------ Data extract ------

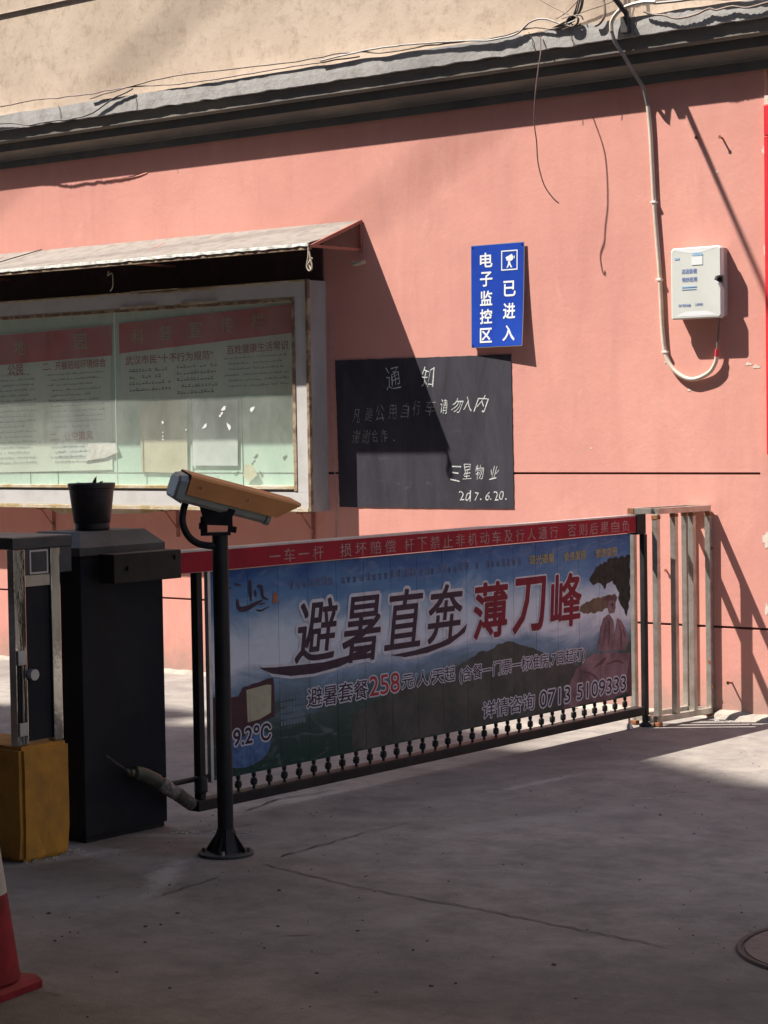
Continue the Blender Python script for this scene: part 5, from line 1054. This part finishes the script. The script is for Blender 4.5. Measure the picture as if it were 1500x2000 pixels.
q.add(vs, [(j*8+i, j*8+(i+1) % 8, j*8+8+(i+1) % 8, j*8+8+i) for j in range(3) for i in range(8)]+[tuple(24+i for i in range(8)), tuple(range(8))]); part('base', q, 'cone_red', tc)
rad_ = lambda z: 0.140-0.134*z
def cone_band(z0, z1, mat, nm):
    q = MB(); q.lathe(CXc, CYc, [(rad_(z0), z0), (rad_(z1), z1)], 40); part(nm, q, mat, tc)
cone_band(0.0385, 0.285, 'cone_red', 'cone_section'); cone_band(0.2855, 0.42, 'cone_white', 'white_band'); cone_band(0.4205, 0.55, 'cone_red', 'cone_section'); cone_band(0.5505, 0.62, 'cone_white', 'white_band'); cone_band(0.6205, 0.72, 'cone_red', 'cone_section')

# =================================================================== MANHOLE
MX, MY = -2.888, -4.24
mh = thing('manhole_cover', 'round rusty iron manhole cover set in the concrete at lower right', 'manhole cover', (MX, MY, 0))
q = MB(); vs = []; n = 64
for rr_, z in ((0.370, 0.002), (0.366, 0.009), (0.352, 0.009), (0.350, 0.003)):
    for k in range(n): a = 2*math.pi*k/n; vs.append((MX+rr_*math.cos(a), MY+rr_*math.sin(a), z))
q.add(vs, [(j*n+k, j*n+(k+1) % n, (j+1)*n+(k+1) % n, (j+1)*n+k) for j in range(3) for k in range(n)]); part('ring_frame', q, 'iron_rim', mh)
q = MB(); q.lathe(MX, MY, [(0.343, 0.003), (0.341, 0.0075), (0.262, 0.0075), (0.258, 0.004), (0.250, 0.004), (0.246, 0.0085)], n, smooth=False); cv_ = part('cover', q, 'iron', mh)
q = MB()
for k in range(24):
    a = 2*math.pi*k/24
    for rr_ in (0.07, 0.13, 0.19): q.box(MX+rr_*math.cos(a+rr_*9)-0.011, MX+rr_*math.cos(a+rr_*9)+0.011, MY+rr_*math.sin(a+rr_*9)-0.006, MY+rr_*math.sin(a+rr_*9)+0.006, 0.0086, 0.0125)
part('tread_pattern', q, 'iron', mh, kind='stuff')
q = MB(); q.lathe(MX-0.22, MY+0.05, [(0.012, 0.0045), (0.012, 0.0095)], 10); part('lifting_hole', q, 'black_metal', mh)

------

**What to work on:**
Pick out the lines that include the word "part" and write them out.

**Problem solution:**
Continue the Blender Python script for this scene: part 5, from line 1054. This part finishes the script. The script is for Blender 4.5. Measure the picture as if it were 1500x2000 pixels.
q.add(vs, [(j*8+i, j*8+(i+1) % 8, j*8+8+(i+1) % 8, j*8+8+i) for j in range(3) for i in range(8)]+[tuple(24+i for i in range(8)), tuple(range(8))]); part('base', q, 'cone_red', tc)
    q = MB(); q.lathe(CXc, CYc, [(rad_(z0), z0), (rad_(z1), z1)], 40); part(nm, q, mat, tc)
q.add(vs, [(j*n+k, j*n+(k+1) % n, (j+1)*n+(k+1) % n, (j+1)*n+k) for j in range(3) for k in range(n)]); part('ring_frame', q, 'iron_rim', mh)
q = MB(); q.lathe(MX, MY, [(0.343, 0.003), (0.341, 0.0075), (0.262, 0.0075), (0.258, 0.004), (0.250, 0.004), (0.246, 0.0085)], n, smooth=False); cv_ = part('cover', q, 'iron', mh)
part('tread_pattern', q, 'iron', mh, kind='stuff')
q = MB(); q.lathe(MX-0.22, MY+0.05, [(0.012, 0.0045), (0.012, 0.0095)], 10); part('lifting_hole', q, 'black_metal', mh)